"What we've discussed with Carillion (>> Carillion) is that we're going to review what's best," Alexandra Bailey, director of property, assets & investment at the council, told Reuters.

The council announced the terminated portions of its Carillion contract relating to parts of strategic asset management services as well as design and construction on July 11, however it kept the company on for facilities services such as catering and in-house cleaning.

Carillion revealed a 845 million pound writedown on July 10, prompting a profit warning and the exit of its chief executive. Carillion shares slid 3 percent on Thursday and have lost around two-thirds of their value over the past 10 days.

The company last week defended its ability to keep servicing customers and said it would engage in discussions with key clients. It won three government contracts this week, including two slots of work for Britain's High Speed 2 railway.

Carillion's problems echo those of Balfour Beatty (>> Balfour Beatty), which went head-to-head with competitors to take on projects at wafer-thin margins during the recession. It later failed to meet savings targets or budget forecasts.

The company had high hopes for the Oxfordshire contract, saying last September that it had put forward extremely competitive prices to bid for the work and it expected that the council would use its services wherever possible.

Carillion, which has been increasing its exposure to support services, originally said the council had an option to extend the contract to 20 years and potentially assist it to secure work from other local councils and bodies within Oxfordshire worth up to 200 million pounds.

Of the terminated parts of the contract, the strategic asset management services will be transferred back to the council on Aug. 1. The design and construction element of the contract will be terminated at the start of September from when the council will procure those services externally.

A source familiar with Carillion's operations said that a contract review was typical after four or five years on long-term deals and such reviews could lead to an increase or decrease in the scope of contracts. 

COMMERCIAL SENSE

The council said last week that it would exit a large part of its Carillion contract -- expected to be worth up to 500 million pounds over its 10-year tenure -- as the deal made less commercial sense now than when it was awarded in 2012.

The council estimated that the contract was worth 50 to 60 million pounds each year, implying Carillion may miss out on over 300 million pounds if it loses all the business.

It will cease carrying out strategic asset management services, which includes deciding what to retain and what to sell from county assets such as libraries, fire stations and children centres and services such as IT delivery, from August and stop carrying out design and construction from September.

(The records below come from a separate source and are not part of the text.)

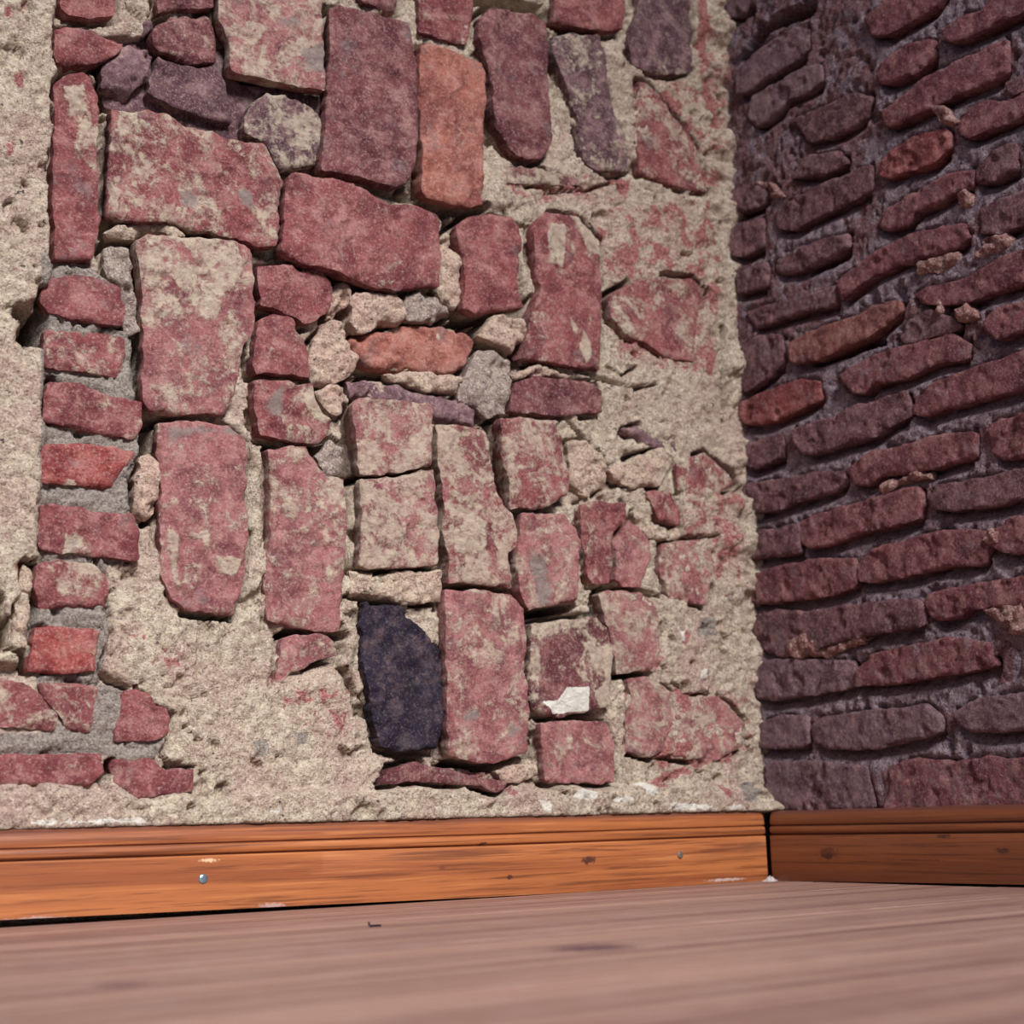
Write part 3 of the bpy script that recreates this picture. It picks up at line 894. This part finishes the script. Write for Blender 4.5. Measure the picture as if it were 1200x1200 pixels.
def piece(name, poly, side, w, mat, colr, smear, parent, step=0.0030, depth=0.055, rough=1.0, edge=0.007, dome=0.0, patched=True, grow=0.0, growu=1.0):
    """a brick, stone or mortar lump with a worn broken outline, set `w` metres proud of the wall face"""
    PIECE_N[0] += 1
    sd = PIECE_N[0]
    r = random.Random(sd * 7919)
    poly = np.asarray(poly, float)
    area2 = np.sum(poly[:, 0] * np.roll(poly[:, 1], -1) - np.roll(poly[:, 0], -1) * poly[:, 1])
    if area2 < 0:
        poly = poly[::-1]
    # resample outline and roughen it
    out = []
    n = len(poly)
    for i in range(n):
        a, b = poly[i], poly[(i + 1) % n]
        k = max(1, int(round(np.hypot(*(b - a)) / step)))
        for j in range(k):
            out.append(a + (b - a) * j / k)
    out = np.array(out)
    # soften the traced corners a little
    for _ in range(1):
        out = 0.5 * out + 0.25 * (np.roll(out, 1, 0) + np.roll(out, -1, 0))
    if grow:
        tg = np.roll(out, -1, 0) - np.roll(out, 1, 0)
        nl = np.column_stack([tg[:, 1], -tg[:, 0]])
        out = out + grow * nl / (np.linalg.norm(nl, axis=1)[:, None] + 1e-9) * np.array([growu, 1.0])
    ja = 0.0034 * min(rough, 1.8)
    out[:, 0] += ja * fbm(out[:, 0] + sd, out[:, 1], 0.018, 3, sd) 
    out[:, 1] += ja * fbm(out[:, 0], out[:, 1] + sd, 0.018, 3, sd + 5)
    lo, hi = out.min(0), out.max(0)
    gu = np.arange(lo[0], hi[0], step)
    gv = np.arange(lo[1], hi[1], step * 0.9)
    G = np.array([(u + (0.5 * step if k % 2 else 0), v) for k, v in enumerate(gv) for u in gu])
    G += rng.uniform(-0.22, 0.22, G.shape) * step
    if len(G):
        G = G[inside(G, out)]
    if len(G):
        G = G[seg_dist(G, out, np.roll(out, -1, 0)) > 0.55 * step]
    allp = np.vstack([out, G]) if len(G) else out
    m = len(out)
    ve, ed, fa, ov, oe, of = delaunay_2d_cdt([Vector(p) for p in allp], [(i, (i + 1) % m) for i in range(m)], [], 1, 1e-7)
    V = np.array([tuple(p) for p in ve])
    src = {}
    for i, l in enumerate(ov):
        for s in l:
            src.setdefault(s, i)
    ring = [src[i] for i in range(m)]
    d = seg_dist(V, out, np.roll(out, -1, 0))
    c0 = V.mean(0)
    ext = max(hi - lo)
    er = min(edge * r.uniform(0.8, 1.3), 0.35 * min(hi - lo))
    # ragged edge radius
    erv = er * (0.35 + 3.2 * np.clip(0.35 + fbm(V[:, 0], V[:, 1], 0.035, 3, sd + 31), 0, 1) ** 2)
    t = np.clip(1 - d / erv, 0, 1)
    h = -erv * 0.9 * (1 - np.sqrt(np.clip(1 - t * t, 0, 1)))
    tu, tv = r.uniform(-0.035, 0.035), r.uniform(-0.045, 0.03)
    h += (V[:, 0] - c0[0]) * tu + (V[:, 1] - c0[1]) * tv
    h += rough * (0.0030 * fbm(V[:, 0], V[:, 1], 0.05, 3, sd + 3) + 0.0024 * fbm(V[:, 0], V[:, 1], 0.014, 3, sd + 9, 0.65))
    # shallow chips
    ch = fbm(V[:, 0], V[:, 1], 0.032, 3, sd + 57)
    h -= rough * 0.0035 * sstep(ch, 0.28, 0.5)
    if dome:
        q = np.clip(d / (0.45 * min(hi - lo) + 1e-6), 0, 1)
        h += dome * (np.sqrt(np.clip(1 - (1 - q) ** 2, 0, 1)) - 1)
    attrs = {}
    if patched:
        fm = np.maximum(np.minimum(patch_field(V, P_BIG, 0.010), 0.30), patch_field(V, P_SMALL, 0.005))
        attrs['mortar'] = np.minimum(fm, 0.75)
        attrs['grey'] = patch_field(V, P_GREY)
        attrs['white'] = patch_field(V, P_WHITE)
        h += 0.0018 * sstep(fm + 0.8 * fbm(V[:, 0], V[:, 1], 0.02, 3, 77), -0.1, 0.4)
    else:
        for k in ('mortar', 'grey', 'white'):
            attrs[k] = np.full(len(V), -1.5)
    attrs['red'] = np.full(len(V), -1.5)
    nV = len(V)
    top = np.column_stack([V, w + h])
    # skirt: two rings going back into the wall
    rp = top[ring]
    cen = np.array([c0[0], c0[1], 0])
    b1 = rp.copy()
    b1[:, 2] = np.minimum(rp[:, 2] - 0.004, w - er - 0.28 * depth)
    b1[:, 0] += 0.0012 * fbm(rp[:, 0], rp[:, 1], 0.012, 2, sd + 70)
    b2 = rp.copy()
    b2[:, 2] = w - depth
    b2[:, :2] = c0 + (b2[:, :2] - c0) * 0.82
    allv = np.vstack([top, rp, b1, b2])
    faces = []
    for f in of and fa or fa:
        faces.append(tuple(f))
    k = len(ring)
    for i in range(k):
        j = (i + 1) % k
        faces.append((nV + j, nV + i, nV + k + i, nV + k + j))
        faces.append((nV + k + j, nV + k + i, nV + 2 * k + i, nV + 2 * k + j))
    # orient faces outward (top must be counter clockwise in u,v for the left wall)
    W = place(allv, side)
    f0 = faces[0]
    a, b, c = (V[i] for i in f0[:3])
    ccw = (b[0] - a[0]) * (c[1] - a[1]) - (b[1] - a[1]) * (c[0] - a[0]) > 0
    want = True            # u right, v up, w towards the viewer on both walls (u runs away from the corner on R)
    flip = (ccw != want)
    if side == 'R':
        flip = flip         # u = -y, v = z, w = -x : u x v = -y x z = -x = w
    tri = []
    for i, f in enumerate(faces):
        tri.append(tuple(reversed(f)) if flip and i < len(fa) else f)
    ori = W[:nV].mean(0)
    # copy attributes onto the skirt
    for key in attrs:
        v = attrs[key]
        attrs[key] = np.concatenate([v, v[ring], v[ring], v[ring]])
    o = mesh_obj(name, W, tri, mat, parent, attrs, True, ori)
    o.color = colr
    o['smear'] = float(smear)
    return o


# ------------------------------------------------------------------ walls


def read_fill(lines, fn):
    out = []
    for l in lines:
        a, b = l.split('|')
        hh, soft = (float(q) * 0.001 for q in a.split())
        out.append((hh, soft, to_uv(pts(b), fn)))
    return out


def read_gap(lines, fn, mpp):
    out = []
    for l in lines:
        a, b = l.split('|')
        out.append((float(a) * mpp, to_uv(pts(b), fn)))
    return out


def heightfield(name, side, u0, u1, v0, v1, step, mat, base, fills, gaps, fields, rough=1.0, low=None, pieces=(), extra=None, crack=0.045):
    nu = int((u1 - u0) / step) + 1
    nv = int((v1 - v0) / step) + 1
    U, Vv = np.meshgrid(np.linspace(u0, u1, nu), np.linspace(v0, v1, nv))
    u, v = U.ravel(), Vv.ravel()
    P = np.column_stack([u, v])
    # wander the lookup a little so fill edges are ragged
    Pw = P + 0.010 * np.column_stack([fbm(u, v, 0.05, 4, 101), fbm(u, v, 0.05, 4, 202)])
    w = np.full(len(u), base) + rough * 0.003 * fbm(u, v, 0.11, 3, 11)
    lumps = np.abs(fbm(u, v, 0.04, 4, 21))
    for hh, soft, q in fills:
        lo, hi = q.min(0) - 0.05, q.max(0) + 0.05
        k = np.where((P[:, 0] > lo[0]) & (P[:, 0] < hi[0]) & (P[:, 1] > lo[1]) & (P[:, 1] < hi[1]))[0]
        if len(k) == 0:
            continue
        s = sstep(signed(Pw[k], q), -soft, soft)
        w[k] = w[k] * (1 - s) + (hh + rough * 0.0025 * fbm(u[k], v[k], 0.09, 3, 33)) * s
    w += rough * (0.0055 * fbm(u, v, 0.035, 4, 41, 0.62) - 0.0050 * sstep(lumps, 0.09, 0.0) - 0.0030 * sstep(np.abs(fbm(u, v, 0.016, 3, 71)), 0.12, 0.0) + 0.0018 * fbm(u, v, 0.011, 2, 51))
    w -= rough * 0.012 * sstep(fbm(u, v, 0.026, 2, 61), 0.48, 0.66)
    if extra is not None:
        w = extra(u, v, w)
    for pw, smear, q in pieces:
        lo, hi = q.min(0) - 0.02, q.max(0) + 0.02
        k = np.where((P[:, 0] > lo[0]) & (P[:, 0] < hi[0]) & (P[:, 1] > lo[1]) & (P[:, 1] < hi[1]))[0]
        if len(k) == 0:
            continue
        d = signed(Pw[k] * 0.3 + P[k] * 0.7, q)
        # broken open joint along part of the outline
        nz = fbm(u[k], v[k], 0.05, 3, int(pw * 1e4) % 97 + 3)
        ring = sstep(np.abs(d + 0.0018), 0.0058, 0.0018) * sstep(nz, -0.25, 0.05)
        w[k] -= ring * (crack if smear >= 0 else 0.004)
        if pw < -0.0015 or smear < 0.45:
            lim = pw - 0.006
            s = sstep(d, 0.0, 0.004)
            w[k] = np.where(w[k] > lim, w[k] * (1 - s) + lim * s, w[k])
    for wid, q in gaps:
        lo, hi = q.min(0) - 0.04, q.max(0) + 0.04
        k = np.where((P[:, 0] > lo[0]) & (P[:, 0] < hi[0]) & (P[:, 1] > lo[1]) & (P[:, 1] < hi[1]))[0]
        if len(k) == 0:
            continue
        d = seg_dist(P[k] + 0.003 * np.column_stack([fbm(u[k], v[k], 0.02, 3, 7), fbm(u[k], v[k], 0.02, 3, 8)]), q[:-1], q[1:])
        fine = wid < 0.004
        s = sstep(d, 0.5 * wid + (0.0018 if fine else 0.004), 0.35 * wid)
        w[k] = w[k] * (1 - s) + ((w[k] - 0.022) if fine else -0.14) * s
    if low is not None:
        w = low(u, v, w)
    W = place(np.column_stack([u, v, w]), side)
    faces = []
    for j in range(nv - 1):
        r0 = j * nu
        for i in range(nu - 1):
            a = r0 + i
            faces.append((a, a + 1, a + 1 + nu, a + nu))
    attrs = {k: f(P) for k, f in fields.items()}
    return mesh_obj(name, W, faces, mat, None, attrs)


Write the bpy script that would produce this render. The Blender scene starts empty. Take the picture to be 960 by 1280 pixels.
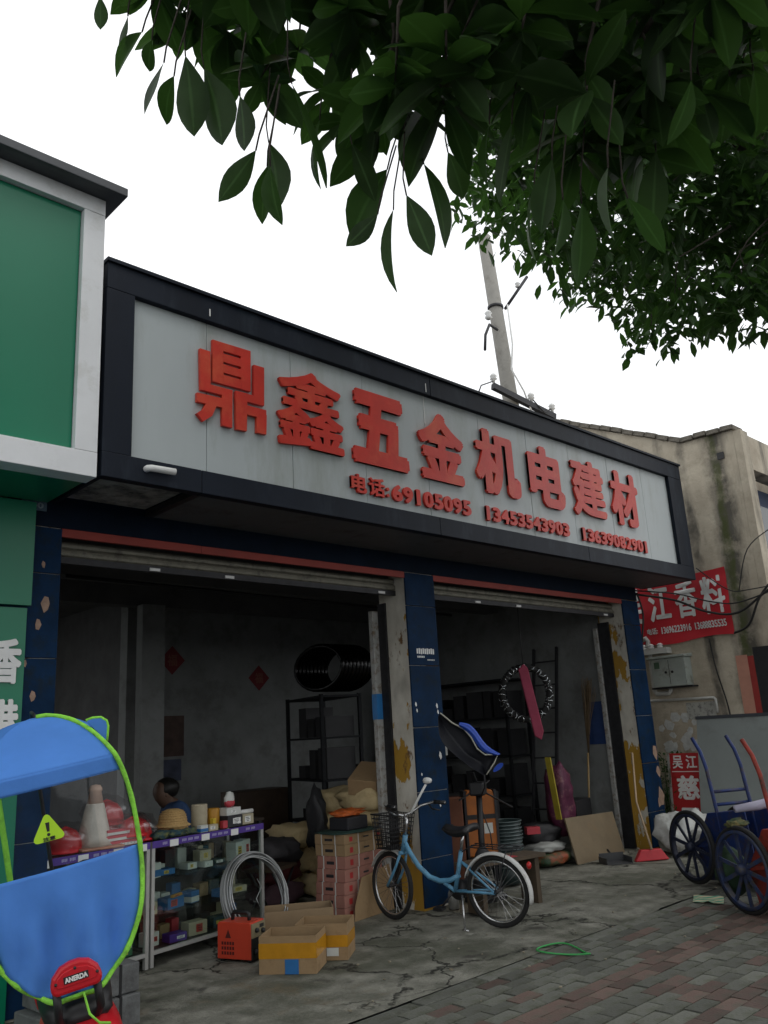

"We looked at our Carillion contract and to be honest for now it doesn't quite fit," said Councillor Lorraine Lindsay-Gale, the cabinet member for property of the council, which did not incur any cost in ending the arrangement early.

"The sort of one-size-fits-all contract that we had with Carillion just didn't allow us to do that. The way that we are hoping to move forward would give us more freedom, more flexibility and enable us to get better value out of our portfolio."

Carillion declined to comment on the contract which was the largest of its kind in the UK when it was awarded.

Britain began outsourcing public services in the late 1980s under Margaret Thatcher's Conservative government and companies enjoyed a boom period during Labour leader Tony Blair's time as Prime Minister at the turn of the century, winning long-term contracts worth hundreds of million of pounds.

Many of the recent contracts have had tighter margins though as public bodies balance increased demands against tighter budgets.

The council said that it had begun looking at the contract nine months ago following cabinet changes and before the problems at Carillion surfaced.

Councillor Lindsay-Gale said the decision to end its exclusive relationship with Carillion had been "tactical", allowing it to keep essential services in-house and to have the freedom to outsource only what it needed to and to any partner of its choice.

"I suspect what you will see throughout the public sector is more and more people moving into positions like ours as they watch their policies in some of their markets," she added.